Fundamental Trigonometric Identities

  • Understand the basic trigonometric identities of sine, cosine, and tangent.
  • Reciprocal identities: Understand that cosecant, secant, and cotangent are the reciprocals of sine, cosine, and tangent, respectively.
  • Quotient identities: Recognise that tangent is the quotient of sine by cosine and cotangent is the reciprocal of tangent.
  • Pythagorean identities: Recognise and use the identity sin²θ + cos²θ = 1, and its derived identities sec²θ = 1 + tan²θ and csc²θ = 1 + cot²θ.

Co-Function Identities

  • Appreciate that sine, cosine, and tangent at (90 - θ) are equal to cosine, sine, and cotangent at θ, respectively.
  • Relate the secant, cosecant and cotangent at (90 - θ) to the cosecant, secant, and tangent at θ.

Even-Odd Identities

  • Understand that sine and cosecant are odd functions, whilst cosine, secant, tangent, and cotangent are even functions.
  • Be aware of the implications of these identities, particularly that sin(-θ) = -sinθ, cos(-θ) = cosθ, and tan(-θ) = -tanθ.

Double Angle Formulas

  • Apply identities for sine, cosine, and tangent of double angles to simplify expressions.
  • Be familiar with the expressions 2sinθcosθ, cos²θ - sin²θ, and 2tanθ/(1 - tan²θ) for sin2θ, cos2θ, and tan2θ, respectively.

Half-Angle Formulas

  • Use the half-angle formulas to simplify trigonometric expressions containing half-angles.
  • Recall that √[(1±cosθ)/2] and ± √[(1 - cosθ)/2] are the expressions for sin(θ/2) and cos(θ/2), respectively.

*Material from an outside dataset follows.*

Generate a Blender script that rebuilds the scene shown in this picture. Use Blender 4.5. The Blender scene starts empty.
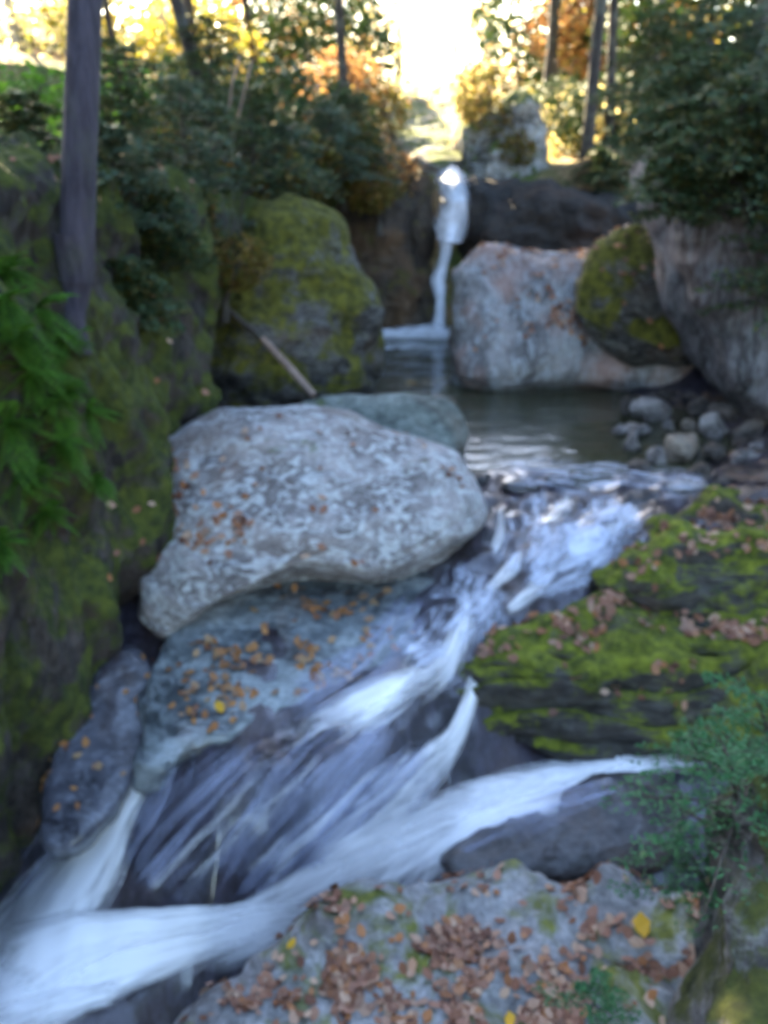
import bpy, math, random
import numpy as np
from mathutils import Vector
R = math.radians
random.seed(7); rng = np.random.default_rng(7)
S = bpy.context.scene
COL = S.collection

# ---------------------------------------------------------------- camera
CAM_Z, PITCH, FPX = 2.2, R(22), 1024*35/36
cd = bpy.data.cameras.new('camera'); cam = bpy.data.objects.new('camera', cd); COL.objects.link(cam)
cam.location = (0, 0, CAM_Z); cam.rotation_euler = (R(90)-PITCH, 0, 0)
cd.sensor_fit = 'VERTICAL'; cd.sensor_height = 36; cd.sensor_width = 27; cd.lens = 35
cd.clip_start = 0.05; cd.clip_end = 2000
cd.dof.use_dof = True; cd.dof.focus_distance = 1.0; cd.dof.aperture_fstop = 5.0; cd.dof.aperture_blades = 0
S.camera = cam
# ---------------------------------------------------------------- world, sun, exposure
SUN_EL, SUN_AZ = 34.0, -28.0          # azimuth from +Y, negative towards -X
w = bpy.data.worlds.new('World'); S.world = w; w.use_nodes = True
nt = w.node_tree; nt.nodes.clear()
sky = nt.nodes.new('ShaderNodeTexSky'); sky.sky_type = 'NISHITA'; sky.sun_disc = False
sky.sun_elevation = R(SUN_EL); sky.sun_rotation = R(SUN_AZ); sky.air_density = 1.0; sky.dust_density = 1.5
bg = nt.nodes.new('ShaderNodeBackground'); bg.inputs[1].default_value = 0.15
wo = nt.nodes.new('ShaderNodeOutputWorld')
nt.links.new(sky.outputs[0], bg.inputs[0]); nt.links.new(bg.outputs[0], wo.inputs[0])
sl = bpy.data.lights.new('sun', 'SUN'); sun = bpy.data.objects.new('sun', sl); COL.objects.link(sun)
sl.energy = 5.0; sl.angle = R(0.5); sl.color = (1.0, 0.82, 0.52)
sd = Vector((math.sin(R(SUN_AZ))*math.cos(R(SUN_EL)), math.cos(R(SUN_AZ))*math.cos(R(SUN_EL)), math.sin(R(SUN_EL))))
sun.rotation_euler = sd.to_track_quat('Z', 'Y').to_euler()
S.view_settings.view_transform = 'Standard'; S.view_settings.look = 'None'
S.view_settings.exposure = 3.65; S.view_settings.gamma = 1.0; S.view_settings.use_curve_mapping = False
S.cycles.use_denoising = True
S.cycles.max_bounces = 6; S.cycles.transparent_max_bounces = 24
S.cycles.sample_clamp_indirect = 6

# ---------------------------------------------------------------- picture rays (used to read places off the photograph)
CP, SP = math.cos(PITCH), math.sin(PITCH)
def ray(px, py):
    px = np.asarray(px, float); py = np.asarray(py, float)
    a = (px-384)/FPX; b = (512-py)/FPX
    return np.stack([a, CP + b*SP, -SP + b*CP], -1)
C0 = np.array([0, 0, CAM_Z])
def atY(px, py, Y):
    r = ray(px, py); return C0 + r*(np.asarray(Y, float)/r[..., 1])[..., None]
def atZ(px, py, z):
    r = ray(px, py); return C0 + r*((np.asarray(z, float)-CAM_Z)/r[..., 2])[..., None]
def proj(P):
    d = P-C0; f = d[..., 1]*CP - d[..., 2]*SP; u = d[..., 1]*SP + d[..., 2]*CP
    return 384+FPX*d[..., 0]/f, 512-FPX*u/f

# ---------------------------------------------------------------- noise
_perm = np.random.default_rng(3).permutation(256); _perm = np.concatenate([_perm]*3)
_g = np.random.default_rng(4).normal(size=(256, 3)); _g /= np.linalg.norm(_g, axis=1)[:, None]
def pn(p):
    i = np.floor(p).astype(int); f = p-i; i &= 255; u = f*f*f*(f*(f*6-15)+10); out = 0
    for dx in (0, 1):
        for dy in (0, 1):
            for dz in (0, 1):
                h = _perm[_perm[_perm[i[..., 0]+dx]+i[..., 1]+dy]+i[..., 2]+dz]
                d = (_g[h]*(f-np.array([dx, dy, dz]))).sum(-1)
                ww = (u[..., 0] if dx else 1-u[..., 0])*(u[..., 1] if dy else 1-u[..., 1])*(u[..., 2] if dz else 1-u[..., 2])
                out = out+d*ww
    return out
def fbm(p, o=4, ridged=False):
    a, s, t = 1.0, 0, 0
    p = np.asarray(p, float)
    for k in range(o):
        n = pn(p*2**k + 17.3*k)
        if ridged: n = 0.5-2*np.abs(n)
        s = s+a*n; a *= 0.5
    return s

# ---------------------------------------------------------------- mesh helpers
def mesh(name, V, F, mat=None, smooth=True, uv=None, attrs=None):
    V = np.asarray(V, np.float32); F = np.asarray(F, np.int32)
    me = bpy.data.meshes.new(name); n, k = F.shape
    me.vertices.add(len(V)); me.vertices.foreach_set('co', V.ravel())
    me.loops.add(n*k); me.loops.foreach_set('vertex_index', F.ravel())
    me.polygons.add(n); me.polygons.foreach_set('loop_start', np.arange(n, dtype=np.int32)*k)
    me.polygons.foreach_set('loop_total', np.full(n, k, np.int32))
    me.polygons.foreach_set('use_smooth', np.full(n, smooth))
    if uv is not None:
        l = me.uv_layers.new(name='UVMap'); l.data.foreach_set('uv', np.asarray(uv, np.float32)[F.ravel()].ravel())
    for an, av in (attrs or {}).items():
        a = me.attributes.new(an, 'FLOAT', 'POINT'); a.data.foreach_set('value', np.asarray(av, np.float32))
    me.update(calc_edges=True); me.validate()
    if mat: me.materials.append(mat)
    return me
def obj(name, V, F, mat, parent=None, origin=None, **kw):
    V = np.asarray(V, float)
    pw = np.array(parent['_o']) if parent is not None else np.zeros(3)
    if origin is None:
        origin = np.array([V[:, 0].mean(), V[:, 1].mean(), V[:, 2].min()]) if parent is None else pw
    origin = np.asarray(origin, float)
    o = bpy.data.objects.new(name, mesh(name, V-origin, F, mat, **kw)); COL.objects.link(o)
    if parent is not None: o.parent = parent; o.location = origin-pw
    else: o.location = origin
    o['_o'] = list(map(float, origin))
    return o
def tag(o, label=None, cat=None, group=None, kind=None):
    if label: o['label'] = label
    if cat: o['category'] = cat
    if group: o['group'] = group
    if kind: o['kind'] = kind
    return o
def empty(name, loc, label, cat, group=None):
    o = bpy.data.objects.new(name, None); COL.objects.link(o); o.location = loc; o['_o'] = list(map(float, loc))
    o.empty_display_size = 0.1
    return tag(o, label, cat, group)
def grid_faces(n, m, wrap=False):
    i, j = np.meshgrid(np.arange(n-1), np.arange(m if wrap else m-1), indexing='ij'); j2 = (j+1) % m
    return np.stack([i*m+j, i*m+j2, (i+1)*m+j2, (i+1)*m+j], -1).reshape(-1, 4)
def vnormals(V, F):
    N = np.zeros_like(V); a = np.cross(V[F[:, 2]]-V[F[:, 0]], V[F[:, 3 if F.shape[1] > 3 else 1]]-V[F[:, 1]])
    if F.shape[1] == 3: a = np.cross(V[F[:, 1]]-V[F[:, 0]], V[F[:, 2]]-V[F[:, 0]])
    for k in range(F.shape[1]): np.add.at(N, F[:, k], a)
    return N/np.maximum(np.linalg.norm(N, axis=1), 1e-9)[:, None]

# ---------------------------------------------------------------- materials
class NB:
    def __init__(s, name):
        s.m = bpy.data.materials.new(name); s.m.use_nodes = True; s.t = s.m.node_tree; s.t.nodes.clear()
        s.out = s.n('ShaderNodeOutputMaterial')
    def n(s, typ, ins=None, **props):
        nd = s.t.nodes.new(typ)
        for k, v in props.items(): setattr(nd, k, v)
        for k, v in (ins or {}).items():
            if hasattr(v, 'is_output') or isinstance(v, bpy.types.NodeSocket): s.t.links.new(v, nd.inputs[k])
            else: nd.inputs[k].default_value = v
        return nd
    def coords(s, scale=(1, 1, 1), rot=(0, 0, 0), kind='Object'):
        tc = s.n('ShaderNodeTexCoord')
        return s.n('ShaderNodeMapping', {0: tc.outputs[kind], 3: scale, 2: rot}).outputs[0]
    def noise(s, vec, scale, detail=4, rough=.55, dist=0):
        return s.n('ShaderNodeTexNoise', {'Vector': vec, 'Scale': scale, 'Detail': detail, 'Roughness': rough, 'Distortion': dist}).outputs[0]
    def ramp(s, fac, stops):
        r = s.n('ShaderNodeValToRGB', {0: fac}); e = r.color_ramp.elements
        while len(e) < len(stops): e.new(.5)
        for a, (p, c) in zip(e, stops):
            a.position = p; a.color = (*c, 1) if isinstance(c, tuple) else (c, c, c, 1)
        return r.outputs[0]
    def mix(s, fac, a, b, mode='MIX'):
        nd = s.n('ShaderNodeMix', data_type='RGBA', blend_type=mode)
        for k, v in ((0, fac), (6, a), (7, b)):
            if isinstance(v, bpy.types.NodeSocket): s.t.links.new(v, nd.inputs[k])
            else: nd.inputs[k].default_value = (*v, 1) if isinstance(v, tuple) else v
        return nd.outputs[2]
    def math(s, op, a, b=0.0, clamp=False):
        nd = s.n('ShaderNodeMath', {0: a, 1: b}, operation=op); nd.use_clamp = clamp; return nd.outputs[0]
    def bump(s, h, strength=.5, dist=.02, normal=None):
        i = {'Strength': strength, 'Distance': dist, 'Height': h}
        if normal: i['Normal'] = normal
        return s.n('ShaderNodeBump', i).outputs[0]
    def surf(s, sh): s.t.links.new(sh, s.out.inputs[0]); return s.m
def nz(b):
    g = b.n('ShaderNodeNewGeometry'); return b.n('ShaderNodeSeparateXYZ', {0: g.outputs['Normal']}).outputs[2]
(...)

Sum and Difference Formulas

  • Apply the sum and difference formulas for sin, cos, and tan to evaluate trigonometric expressions.
  • Practice finding exact trigonometric function values for nonstandard angles using these formulas.

Product-to-Sum and Sum-to-Product Formulas

  • Expand the product of sine or cosine of two angles using the product-to-sum formulas and contract a sum or difference of two sines or cosines into a product using the sum-to-product formulas.
  • Be comfortable switching between these forms of trigonometric identities to make calculations and simplifications easier.